There is something approaching a consensus that the relationship between councils and communities needs to be fundamentally reimagined. Whether that‘s been driven by Christie’s public service reform agenda or the democratic deficit that has so weakened local democracy, there’s always much talk of the need for ‘culture change’ and for a ‘shift in the mind sets’ that determine a council’s actions. But fine words and good intentions count for little if nothing changes on the ground. The case of Midlothian Council’s intransigence over a community asset is a case in point.


Evening News, Edinburgh

COMMUNITY campaigners bidding to take over a disused leisure centre are to battle on despite a recommendation from council officials that the building should be demolished.

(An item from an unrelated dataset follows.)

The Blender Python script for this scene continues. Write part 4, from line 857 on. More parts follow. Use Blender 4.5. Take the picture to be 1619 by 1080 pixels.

Residents succeeded in stopping a previous move to bulldoze Bonnyrigg Leisure Centre and went on to form the Bonnyrigg Centre Trust, which drew up a business plan to reopen the premises as a community hub and play centre.

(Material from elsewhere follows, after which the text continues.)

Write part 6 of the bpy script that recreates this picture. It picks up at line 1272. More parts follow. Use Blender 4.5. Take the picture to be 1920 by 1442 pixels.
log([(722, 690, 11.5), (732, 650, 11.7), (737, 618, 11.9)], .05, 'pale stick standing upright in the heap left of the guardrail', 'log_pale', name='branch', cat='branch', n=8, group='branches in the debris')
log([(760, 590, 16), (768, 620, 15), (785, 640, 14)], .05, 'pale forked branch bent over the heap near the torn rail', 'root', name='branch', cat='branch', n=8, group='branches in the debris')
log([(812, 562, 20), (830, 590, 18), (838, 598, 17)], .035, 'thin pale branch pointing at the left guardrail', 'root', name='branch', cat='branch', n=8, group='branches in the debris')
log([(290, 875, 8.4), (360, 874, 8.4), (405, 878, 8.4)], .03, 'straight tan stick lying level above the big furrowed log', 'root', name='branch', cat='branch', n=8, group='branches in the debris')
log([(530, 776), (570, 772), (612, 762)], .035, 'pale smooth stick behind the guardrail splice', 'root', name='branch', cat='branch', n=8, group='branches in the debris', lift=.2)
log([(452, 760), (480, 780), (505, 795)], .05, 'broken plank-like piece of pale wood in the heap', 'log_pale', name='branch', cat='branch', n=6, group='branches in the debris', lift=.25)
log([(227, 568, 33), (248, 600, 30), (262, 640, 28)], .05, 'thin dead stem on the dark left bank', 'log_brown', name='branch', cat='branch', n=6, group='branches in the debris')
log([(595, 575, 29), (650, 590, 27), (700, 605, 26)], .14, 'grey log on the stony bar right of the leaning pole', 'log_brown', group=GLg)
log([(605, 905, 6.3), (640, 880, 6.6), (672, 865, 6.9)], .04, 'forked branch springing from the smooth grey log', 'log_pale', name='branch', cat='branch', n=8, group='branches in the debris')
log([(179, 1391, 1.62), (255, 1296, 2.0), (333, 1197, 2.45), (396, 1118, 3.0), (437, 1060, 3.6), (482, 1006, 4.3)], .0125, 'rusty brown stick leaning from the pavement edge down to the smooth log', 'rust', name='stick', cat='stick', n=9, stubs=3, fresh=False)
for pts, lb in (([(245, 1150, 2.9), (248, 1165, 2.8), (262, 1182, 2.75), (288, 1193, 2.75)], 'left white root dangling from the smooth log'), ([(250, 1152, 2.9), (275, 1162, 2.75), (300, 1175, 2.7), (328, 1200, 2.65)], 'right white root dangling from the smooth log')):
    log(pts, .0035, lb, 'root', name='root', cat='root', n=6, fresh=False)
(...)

A report to Midlothian Council, due to be debated next week, recommends the community bid for the building should be rejected.

But the trust has appealed to councillors to take another look at the case for saving the centre, which lies in King George V Park, near the centre of the town.

In a last-minute plea, the campaigners said: “We are asking for the opportunity to be allowed to succeed and sincerely hope that councillors will be prepared to use their position to make this possible for the dedicated and self-motivated community of Bonnyrigg.”

The leisure centre was closed by the council last year following the opening of the Lasswade High School Centre, which has extensive facilities open to the community.

Lothian Green MSP Alison Johnstone tabled a motion in the Scottish Parliament backing the campaign to keep the centre and delay demolition plans.

The trust proposes reopening the centre in two phases. The first would include a soft play/party venue with cafe, community offices, a youth club and a skate park.

Phase two would see transformation of the former pool into a large indoor creative play centre. A bike repair centre is also included in the proposals.

But a panel appointed by the council to assess the bid said it had concerns about the financing of the project, noting it would be heavily reliant on grant funding. The panel also described income projections as “over-optimistic”.

Architect Douglas Strachan, who has worked with the community to produce drawings for the proposed reopened centre, said the points made in the council report were not unfair.

But he added: “It’s not possible to have funding in place without agreement from the council [that] we are going to get the building.

“Councils elsewhere, faced with a similar situation, have taken a very different attitude. The community has come together to try to make this work. Instead of judging us, the council could have said ‘Let’s see what we can do here’.

“I’m hoping the spirit of what we are doing will mean they look at the report and come to a different conclusion.

“They have recognised we are trying to address people’s needs. If they take that as their mandate, they could get us in and say ‘Let’s make this happen’.”

Midlothian Council chief executive Kenneth Lawrie has also recommended rejection of a second bid for the leisure centre from Midlothian Fitness Academy and is urging demolition of the building as soon as is practical.